→ **Excerpted records**:
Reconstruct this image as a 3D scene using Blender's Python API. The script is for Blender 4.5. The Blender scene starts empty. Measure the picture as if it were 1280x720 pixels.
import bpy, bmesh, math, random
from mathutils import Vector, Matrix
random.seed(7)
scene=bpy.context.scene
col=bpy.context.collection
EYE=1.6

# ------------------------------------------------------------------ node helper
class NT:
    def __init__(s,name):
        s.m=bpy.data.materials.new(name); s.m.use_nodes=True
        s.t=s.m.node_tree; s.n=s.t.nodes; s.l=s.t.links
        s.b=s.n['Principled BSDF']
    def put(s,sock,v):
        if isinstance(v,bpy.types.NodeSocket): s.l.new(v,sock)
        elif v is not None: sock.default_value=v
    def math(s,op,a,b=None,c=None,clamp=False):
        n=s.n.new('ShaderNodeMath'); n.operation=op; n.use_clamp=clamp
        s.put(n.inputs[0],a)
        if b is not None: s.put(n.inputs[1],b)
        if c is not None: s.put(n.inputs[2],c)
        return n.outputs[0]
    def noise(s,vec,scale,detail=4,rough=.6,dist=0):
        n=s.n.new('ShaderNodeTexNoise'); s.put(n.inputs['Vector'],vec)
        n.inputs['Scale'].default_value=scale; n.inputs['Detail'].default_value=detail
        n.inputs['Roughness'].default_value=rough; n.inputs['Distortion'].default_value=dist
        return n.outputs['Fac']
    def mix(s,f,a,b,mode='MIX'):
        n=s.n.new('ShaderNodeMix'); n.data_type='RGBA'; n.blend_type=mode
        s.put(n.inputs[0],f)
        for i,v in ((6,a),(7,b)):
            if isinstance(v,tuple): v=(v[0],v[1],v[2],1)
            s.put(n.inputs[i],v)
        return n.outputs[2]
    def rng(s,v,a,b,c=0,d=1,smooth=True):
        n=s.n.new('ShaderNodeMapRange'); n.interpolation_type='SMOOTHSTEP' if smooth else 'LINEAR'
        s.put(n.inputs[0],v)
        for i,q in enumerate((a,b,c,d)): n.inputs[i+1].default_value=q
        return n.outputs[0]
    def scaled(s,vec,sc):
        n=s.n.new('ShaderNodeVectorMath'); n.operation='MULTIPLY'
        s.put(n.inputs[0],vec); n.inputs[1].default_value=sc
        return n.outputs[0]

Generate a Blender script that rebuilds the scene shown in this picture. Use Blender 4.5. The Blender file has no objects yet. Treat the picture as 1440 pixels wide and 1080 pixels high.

→ **Set exercise**: Count every line bearing the word "Blender"; report the total only.

→ **Solution to this exercise**: 2